Fonti vicine al Copasir negano misteri di sorta, e confermano che l'iter del prossimo decreto sarà lo stesso, e che «appena verrà definito dal governo verrà presentato al comitato», esattamente come accaduto per i precedenti, nel corso di una a questo punto ulteriore audizione del ministro della Difesa. Quando? Non è dato saperlo, anche se da giorni si rincorrevano rumors sui «lavori in corso» del nuovo decreto. Delicato, visto che proprio ieri il presidente ucraino Volodymyr Zelensky ha ribadito l'importanza strategica delle armi arrivate dall'Occidente nel favorire i successi dell'esercito di Kiev. E che proprio le voci sul decreto in corso d'opera ipotizzavano come questa volta l'Italia avrebbe potuto spedire anche armi a lunga gittata, richieste da Zelensky, dai vertici dell'esercito ucraino e ritenuti fondamentali dagli esperti per garantire a Kiev il diritto di difesa e la possibilità di arrivare a un negoziato su basi più eque. Di certo già a giugno si sono esaurite le spedizioni previste dal terzo e finora ultimo decreto, e quindi da quasi un mese era in corso la valutazione del materiale da inviare da parte dei ministeri competenti, tanto che si pensava che il quarto decreto fosse prossimo al varo. Poi, invece, il silenzio.

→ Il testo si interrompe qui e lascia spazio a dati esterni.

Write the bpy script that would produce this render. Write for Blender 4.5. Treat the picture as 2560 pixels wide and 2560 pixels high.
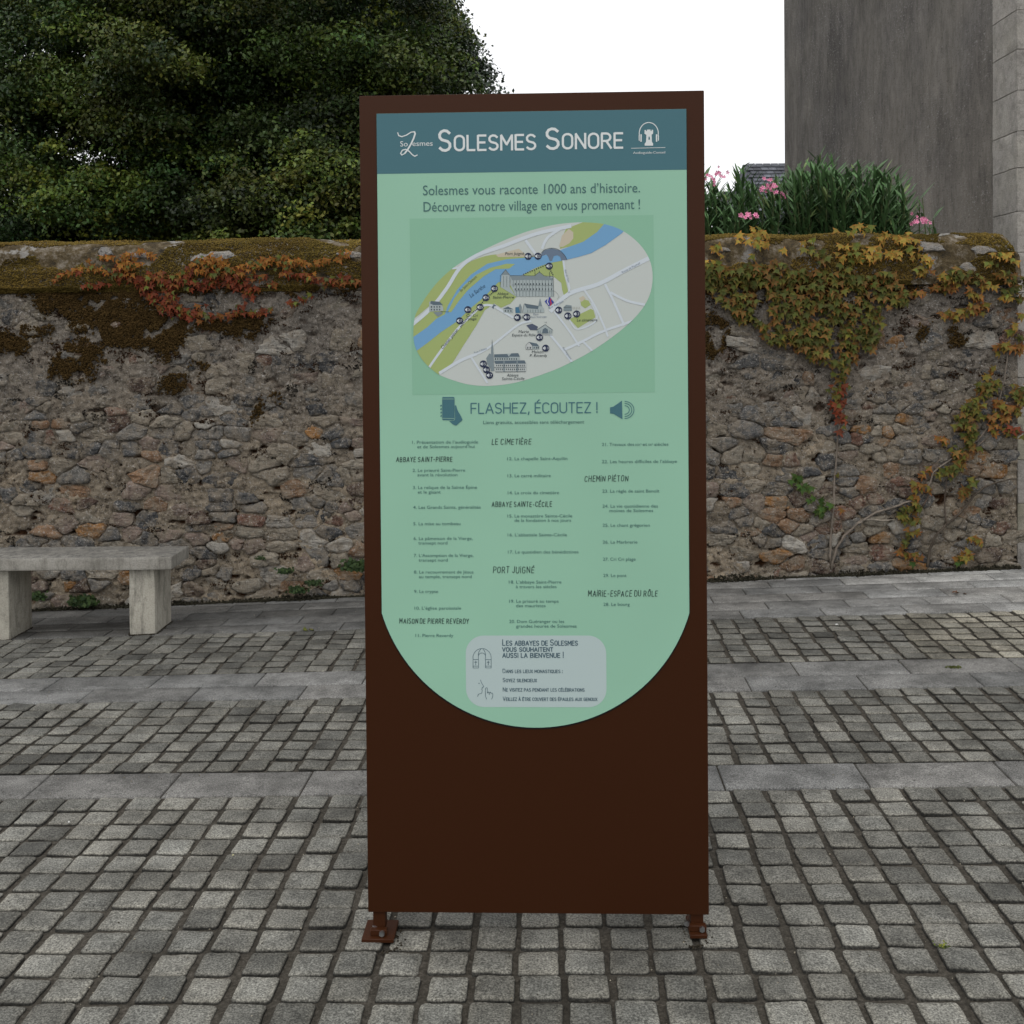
import bpy, bmesh, math, random
import numpy as np
from mathutils import Vector, noise, geometry
R = math.radians
random.seed(7); rng = np.random.default_rng(7)
sc = bpy.context.scene
for o in list(bpy.data.objects): bpy.data.objects.remove(o)
COL = sc.collection

# ---------------------------------------------------------------- camera
CAMH = 1.55; FPX = 2803.0; PPX, PPY = 1280.0, 901.5      # focal length and principal point in photo pixels (2560 wide)
PITCH, ROLL = R(0.93), R(0.50)
fwd = Vector((0, math.cos(PITCH), -math.sin(PITCH)))
up0 = Vector((0, math.sin(PITCH), math.cos(PITCH))); rt0 = Vector((1, 0, 0))
rt = rt0*math.cos(ROLL) - up0*math.sin(ROLL); up = up0*math.cos(ROLL) + rt0*math.sin(ROLL)
cd = bpy.data.cameras.new('camera'); cam = bpy.data.objects.new('camera', cd); COL.objects.link(cam)
cam.location = (0, 0, CAMH)
from mathutils import Matrix
cam.rotation_euler = Matrix((rt, up, -fwd)).transposed().to_euler()
cd.sensor_width = 36; cd.lens = 36*FPX/2560; cd.shift_y = -(1280-PPY)/2560; cd.shift_x = 0
cd.clip_start = 0.05; cd.clip_end = 2000
sc.camera = cam

# ---------------------------------------------------------------- world, sun, exposure
w = bpy.data.worlds.new('World'); sc.world = w; w.use_nodes = True
nt = w.node_tree; nt.nodes.clear()
sky = nt.nodes.new('ShaderNodeTexSky'); sky.sky_type = 'NISHITA'; sky.sun_disc = False
SUN_EL, SUN_ROT = 62, 200
sky.sun_elevation = R(SUN_EL); sky.sun_rotation = R(SUN_ROT); sky.dust_density = 5; sky.air_density = 1.2
hs = nt.nodes.new('ShaderNodeHueSaturation'); hs.inputs['Saturation'].default_value = 0.25
mx = nt.nodes.new('ShaderNodeMix'); mx.data_type = 'RGBA'; mx.inputs[0].default_value = 0.82
mx.inputs[7].default_value = (11.9, 12.0, 12.3, 1)
bg = nt.nodes.new('ShaderNodeBackground'); bg.inputs[1].default_value = 0.10
out = nt.nodes.new('ShaderNodeOutputWorld')
nt.links.new(sky.outputs[0], hs.inputs['Color']); nt.links.new(hs.outputs[0], mx.inputs[6])
nt.links.new(mx.outputs[2], bg.inputs[0]); nt.links.new(bg.outputs[0], out.inputs[0])
sl = bpy.data.lights.new('sun', 'SUN'); sl.energy = 0.55; sl.angle = R(25); sl.color = (1, .97, .92)
so = bpy.data.objects.new('sun', sl); COL.objects.link(so)
az = R(SUN_ROT)
sdir = Vector((math.sin(az)*math.cos(R(SUN_EL)), math.cos(az)*math.cos(R(SUN_EL)), math.sin(R(SUN_EL))))
so.rotation_euler = (-sdir).to_track_quat('-Z', 'Y').to_euler(); so.location = (0, -3, 12)
sc.view_settings.view_transform = 'Standard'; sc.view_settings.look = 'None'
sc.view_settings.exposure = 0.2; sc.view_settings.gamma = 1
try: sc.view_settings.use_curve_mapping = False
except Exception: pass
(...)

Complice, probabilmente, la crisi prima minacciata da Conte a forza di ultimatum che elencavano tra i punti critici anche le strategie «pacifiste» per l'Ucraina - e poi deflagrata clamorosamente la scorsa settimana. Ma intanto il lavoro sul prossimo invio di armi è proseguito, come pure gli scambi di informazioni tra Guerini e il suo omologo a Kiev Reznikov, anche se appunto sotto silenzio. La conseguenza naturale sembrava appunto l'annuncio dell'audizione al Copasir del ministro, poi derubricata ad «altro». Del quarto decreto e di armi dirette a Kiev, insomma, in questo momento nessuno ha voglia di parlare.

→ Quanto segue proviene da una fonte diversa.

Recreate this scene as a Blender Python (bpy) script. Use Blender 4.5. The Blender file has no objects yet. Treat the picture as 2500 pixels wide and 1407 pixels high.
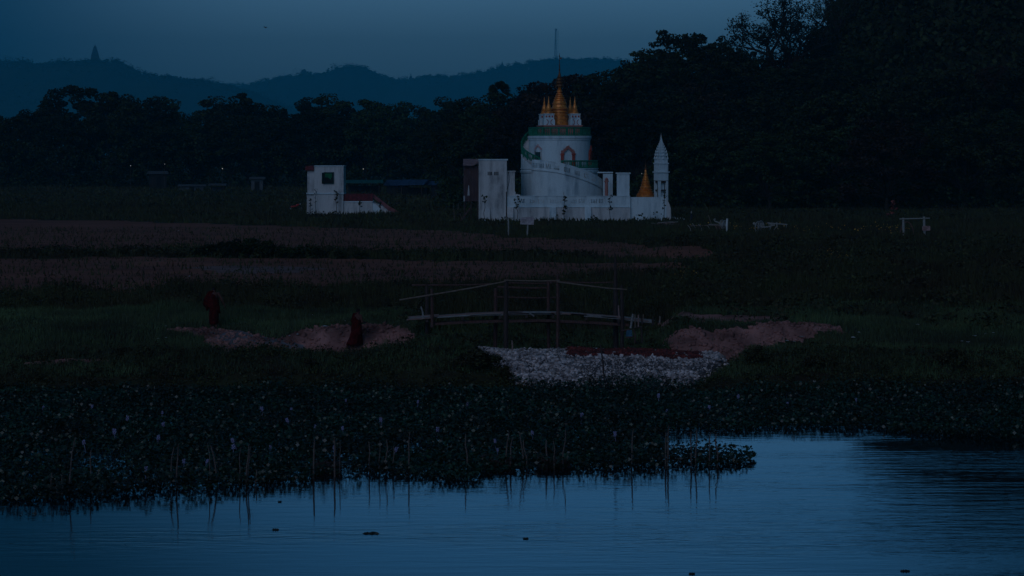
import bpy, math, random
import numpy as np
from mathutils import Vector, Matrix
from mathutils.geometry import tessellate_polygon

R = math.radians
scene = bpy.context.scene
random.seed(7)
rng = np.random.default_rng(7)

# ------------------------------------------------------------------ camera
F, H, HY = 5900.0, 9.4, 363.0          # focal length in 2500-wide pixels, eye height above the water, horizon row
cd = bpy.data.cameras.new('camera')
cam = bpy.data.objects.new('camera', cd)
scene.collection.objects.link(cam)
cam.location = (0, 0, H)
cam.rotation_euler = (R(90), 0, 0)
cd.sensor_width = 36.0
cd.lens = F / 2500 * 36
cd.shift_y = -(703.5 - HY) / 2500
cd.clip_start = 1.0
cd.clip_end = 24000
scene.camera = cam

# ------------------------------------------------------------------ sky, dusk light, exposure
SKY_STRENGTH, GLOW_W = 0.052, 16.5
SKY_BASE, SKY_GLOW, SKY_HIGH = (.03, .225, .52), (.62, 1.37, 2.14), (.26, 1.10, 2.45)
SUN_EL, SUN_AZ = 30.0, 200.0           # afterglow comes from behind the camera (azimuth measured from +Y clockwise)
world = bpy.data.worlds.new('World')
scene.world = world
world.use_nodes = True
nt = world.node_tree
nt.nodes.clear()
wo = nt.nodes.new('ShaderNodeOutputWorld')
bg = nt.nodes.new('ShaderNodeBackground')
sky = nt.nodes.new('ShaderNodeTexSky')
sky.sky_type = 'NISHITA'
sky.sun_disc = False
sky.sun_elevation = R(SUN_EL)
sky.sun_rotation = R(SUN_AZ)
sky.altitude = 80
sky.air_density = 1.6
sky.dust_density = 3.0
sky.ozone_density = 4.0
# dusk white balance of the photograph: the daylight model pulled towards one even blue, with the soft
# pale afterglow that hangs over the ridge ahead
bw = nt.nodes.new('ShaderNodeRGBToBW')
nt.links.new(sky.outputs[0], bw.inputs[0])
geo = nt.nodes.new('ShaderNodeNewGeometry')
dot = nt.nodes.new('ShaderNodeVectorMath'); dot.operation = 'DOT_PRODUCT'
gd = Vector((math.sin(R(2.0)), math.cos(R(2.0)), .020)).normalized()
dot.inputs[1].default_value = gd
nt.links.new(geo.outputs['Incoming'], dot.inputs[0])
glow = nt.nodes.new('ShaderNodeMapRange'); glow.interpolation_type = 'SMOOTHERSTEP'
glow.inputs[1].default_value = -math.cos(R(GLOW_W)); glow.inputs[2].default_value = -1.0
nt.links.new(dot.outputs['Value'], glow.inputs[0])
mul = nt.nodes.new('ShaderNodeMix'); mul.data_type = 'RGBA'; mul.blend_type = 'MIX'
mul.inputs[6].default_value = (*SKY_BASE, 1); mul.inputs[7].default_value = (*SKY_GLOW, 1)
nt.links.new(glow.outputs[0], mul.inputs[0])
sep = nt.nodes.new('ShaderNodeSeparateXYZ'); nt.links.new(geo.outputs['Incoming'], sep.inputs[0])
elv = nt.nodes.new('ShaderNodeMapRange'); elv.inputs[1].default_value = -.045; elv.inputs[2].default_value = -.15
nt.links.new(sep.outputs['Z'], elv.inputs[0])
gcol = nt.nodes.new('ShaderNodeMix'); gcol.data_type = 'RGBA'
gcol.inputs[6].default_value = (*SKY_GLOW, 1); gcol.inputs[7].default_value = (*SKY_HIGH, 1)
nt.links.new(elv.outputs[0], gcol.inputs[0]); nt.links.new(gcol.outputs[2], mul.inputs[7])
fin = nt.nodes.new('ShaderNodeMix'); fin.data_type = 'RGBA'; fin.blend_type = 'MULTIPLY'; fin.inputs[0].default_value = 1
nt.links.new(bw.outputs[0], fin.inputs[6]); nt.links.new(mul.outputs[2], fin.inputs[7])
nt.links.new(fin.outputs[2], bg.inputs['Color'])
bg.inputs['Strength'].default_value = SKY_STRENGTH
nt.links.new(bg.outputs[0], wo.inputs[0])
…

Tranne gli ucraini, come ha ricordato l'altro giorno il consigliere di Zelensky Mikhailo Podolyak con un tweet eloquente che sembra diretto a Conte e Draghi: «La tradizionale lotta politica interna nei paesi occidentali non deve intaccare l'unità nelle questioni fondamentali della lotta tra il bene e il male. In particolare, sulla fornitura di armi all'Ucraina».